**Goal**
Select, from the data, each line where "wide" occurs.

**Information provided**
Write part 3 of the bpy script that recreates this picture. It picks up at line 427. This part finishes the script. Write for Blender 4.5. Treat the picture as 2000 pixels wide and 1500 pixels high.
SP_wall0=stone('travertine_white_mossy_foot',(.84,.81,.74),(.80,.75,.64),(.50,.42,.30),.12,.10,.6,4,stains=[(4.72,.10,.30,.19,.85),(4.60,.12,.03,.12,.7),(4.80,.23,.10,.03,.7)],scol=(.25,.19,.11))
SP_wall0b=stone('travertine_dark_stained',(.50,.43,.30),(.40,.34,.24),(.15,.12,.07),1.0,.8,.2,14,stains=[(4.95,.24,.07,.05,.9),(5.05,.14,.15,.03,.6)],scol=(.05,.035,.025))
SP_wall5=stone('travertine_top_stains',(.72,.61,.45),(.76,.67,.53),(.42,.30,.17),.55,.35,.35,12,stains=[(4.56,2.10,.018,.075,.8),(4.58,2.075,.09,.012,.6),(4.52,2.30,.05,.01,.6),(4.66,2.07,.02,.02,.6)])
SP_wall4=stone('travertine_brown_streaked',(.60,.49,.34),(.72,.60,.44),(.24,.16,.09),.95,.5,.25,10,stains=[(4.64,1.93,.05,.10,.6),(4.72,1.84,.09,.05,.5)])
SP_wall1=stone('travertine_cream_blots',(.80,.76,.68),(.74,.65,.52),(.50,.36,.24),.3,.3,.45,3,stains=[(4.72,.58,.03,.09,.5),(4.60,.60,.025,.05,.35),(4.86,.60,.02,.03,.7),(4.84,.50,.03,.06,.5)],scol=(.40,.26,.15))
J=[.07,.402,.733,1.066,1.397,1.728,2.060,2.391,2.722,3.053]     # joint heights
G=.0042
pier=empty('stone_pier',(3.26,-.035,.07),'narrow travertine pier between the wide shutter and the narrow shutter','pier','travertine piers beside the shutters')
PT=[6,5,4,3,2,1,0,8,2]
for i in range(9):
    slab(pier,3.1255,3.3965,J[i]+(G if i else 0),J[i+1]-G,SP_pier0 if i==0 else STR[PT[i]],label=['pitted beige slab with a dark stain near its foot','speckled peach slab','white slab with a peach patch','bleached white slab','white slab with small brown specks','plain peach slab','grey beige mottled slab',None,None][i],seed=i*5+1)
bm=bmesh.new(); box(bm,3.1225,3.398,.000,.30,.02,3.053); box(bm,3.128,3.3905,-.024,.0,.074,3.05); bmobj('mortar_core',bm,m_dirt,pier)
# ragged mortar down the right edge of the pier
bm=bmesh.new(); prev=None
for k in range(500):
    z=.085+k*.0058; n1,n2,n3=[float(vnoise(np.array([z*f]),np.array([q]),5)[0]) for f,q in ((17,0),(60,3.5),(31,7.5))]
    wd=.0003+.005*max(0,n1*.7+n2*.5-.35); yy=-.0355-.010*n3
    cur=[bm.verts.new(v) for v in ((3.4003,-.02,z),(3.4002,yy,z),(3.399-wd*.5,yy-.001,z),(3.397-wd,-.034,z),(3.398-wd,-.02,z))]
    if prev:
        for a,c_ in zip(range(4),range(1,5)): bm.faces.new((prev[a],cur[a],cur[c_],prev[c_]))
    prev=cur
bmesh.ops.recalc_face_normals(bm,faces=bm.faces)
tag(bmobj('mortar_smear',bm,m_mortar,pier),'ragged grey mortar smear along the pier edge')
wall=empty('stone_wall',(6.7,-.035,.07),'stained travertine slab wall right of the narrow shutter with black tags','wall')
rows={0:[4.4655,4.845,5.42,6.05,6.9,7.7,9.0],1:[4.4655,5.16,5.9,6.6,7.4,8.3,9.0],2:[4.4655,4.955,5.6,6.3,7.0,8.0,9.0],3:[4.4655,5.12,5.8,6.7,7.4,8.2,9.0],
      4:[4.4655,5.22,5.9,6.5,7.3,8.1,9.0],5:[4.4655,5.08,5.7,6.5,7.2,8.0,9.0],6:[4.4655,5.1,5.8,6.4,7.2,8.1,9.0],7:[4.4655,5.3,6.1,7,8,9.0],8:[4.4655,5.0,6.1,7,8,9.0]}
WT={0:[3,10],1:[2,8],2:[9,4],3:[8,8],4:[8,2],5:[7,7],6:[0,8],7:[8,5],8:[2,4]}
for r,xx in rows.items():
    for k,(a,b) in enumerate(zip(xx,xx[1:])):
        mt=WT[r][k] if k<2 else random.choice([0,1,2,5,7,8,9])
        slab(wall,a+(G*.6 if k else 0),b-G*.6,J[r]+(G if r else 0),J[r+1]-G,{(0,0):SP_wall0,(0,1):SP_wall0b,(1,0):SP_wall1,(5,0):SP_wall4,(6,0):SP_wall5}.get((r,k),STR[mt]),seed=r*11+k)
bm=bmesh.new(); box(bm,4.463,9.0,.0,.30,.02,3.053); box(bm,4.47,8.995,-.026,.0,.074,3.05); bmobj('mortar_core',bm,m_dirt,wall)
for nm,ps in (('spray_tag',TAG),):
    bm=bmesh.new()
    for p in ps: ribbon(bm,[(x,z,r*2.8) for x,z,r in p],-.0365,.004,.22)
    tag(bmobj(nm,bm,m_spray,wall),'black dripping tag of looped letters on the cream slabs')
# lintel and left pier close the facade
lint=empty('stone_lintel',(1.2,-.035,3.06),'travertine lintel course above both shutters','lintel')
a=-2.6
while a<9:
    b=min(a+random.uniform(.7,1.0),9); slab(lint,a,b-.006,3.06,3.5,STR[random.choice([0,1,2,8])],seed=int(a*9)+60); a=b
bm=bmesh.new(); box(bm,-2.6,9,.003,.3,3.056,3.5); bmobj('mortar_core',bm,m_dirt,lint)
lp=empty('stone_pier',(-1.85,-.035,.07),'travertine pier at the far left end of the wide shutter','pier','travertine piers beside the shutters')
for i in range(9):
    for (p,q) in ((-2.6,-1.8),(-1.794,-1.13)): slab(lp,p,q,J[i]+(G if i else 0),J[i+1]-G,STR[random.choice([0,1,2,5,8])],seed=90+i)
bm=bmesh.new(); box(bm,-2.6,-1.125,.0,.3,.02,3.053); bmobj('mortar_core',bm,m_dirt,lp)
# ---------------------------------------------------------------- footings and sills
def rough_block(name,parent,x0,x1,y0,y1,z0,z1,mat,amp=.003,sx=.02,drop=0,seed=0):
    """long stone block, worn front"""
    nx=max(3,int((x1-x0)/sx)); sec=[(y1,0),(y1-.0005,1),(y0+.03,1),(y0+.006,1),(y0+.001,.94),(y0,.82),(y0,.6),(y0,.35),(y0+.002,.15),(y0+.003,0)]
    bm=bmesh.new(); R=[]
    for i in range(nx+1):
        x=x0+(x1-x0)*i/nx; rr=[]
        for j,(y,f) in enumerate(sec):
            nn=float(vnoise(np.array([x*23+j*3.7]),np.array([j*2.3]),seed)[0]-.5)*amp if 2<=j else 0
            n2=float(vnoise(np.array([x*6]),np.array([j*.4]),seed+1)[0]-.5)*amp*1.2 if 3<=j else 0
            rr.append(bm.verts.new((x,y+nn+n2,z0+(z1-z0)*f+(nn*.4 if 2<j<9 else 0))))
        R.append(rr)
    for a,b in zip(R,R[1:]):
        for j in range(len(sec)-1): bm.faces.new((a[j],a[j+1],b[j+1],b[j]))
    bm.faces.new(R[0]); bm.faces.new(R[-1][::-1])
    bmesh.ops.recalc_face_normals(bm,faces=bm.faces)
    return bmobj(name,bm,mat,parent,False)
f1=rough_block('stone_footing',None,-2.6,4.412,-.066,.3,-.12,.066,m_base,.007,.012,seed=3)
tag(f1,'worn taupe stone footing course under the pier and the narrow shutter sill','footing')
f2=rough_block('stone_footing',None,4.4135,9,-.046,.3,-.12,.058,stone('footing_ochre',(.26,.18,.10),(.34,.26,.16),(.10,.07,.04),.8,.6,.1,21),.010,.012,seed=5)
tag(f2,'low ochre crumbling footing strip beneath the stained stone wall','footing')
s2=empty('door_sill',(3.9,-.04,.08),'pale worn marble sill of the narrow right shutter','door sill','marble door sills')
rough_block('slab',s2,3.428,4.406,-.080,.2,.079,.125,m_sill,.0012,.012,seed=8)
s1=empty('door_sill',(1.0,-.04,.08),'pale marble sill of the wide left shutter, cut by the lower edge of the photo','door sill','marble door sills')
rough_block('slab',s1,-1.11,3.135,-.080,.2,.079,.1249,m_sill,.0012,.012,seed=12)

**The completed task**
Write part 3 of the bpy script that recreates this picture. It picks up at line 427. This part finishes the script. Write for Blender 4.5. Treat the picture as 2000 pixels wide and 1500 pixels high.
pier=empty('stone_pier',(3.26,-.035,.07),'narrow travertine pier between the wide shutter and the narrow shutter','pier','travertine piers beside the shutters')
lp=empty('stone_pier',(-1.85,-.035,.07),'travertine pier at the far left end of the wide shutter','pier','travertine piers beside the shutters')
s1=empty('door_sill',(1.0,-.04,.08),'pale marble sill of the wide left shutter, cut by the lower edge of the photo','door sill','marble door sills')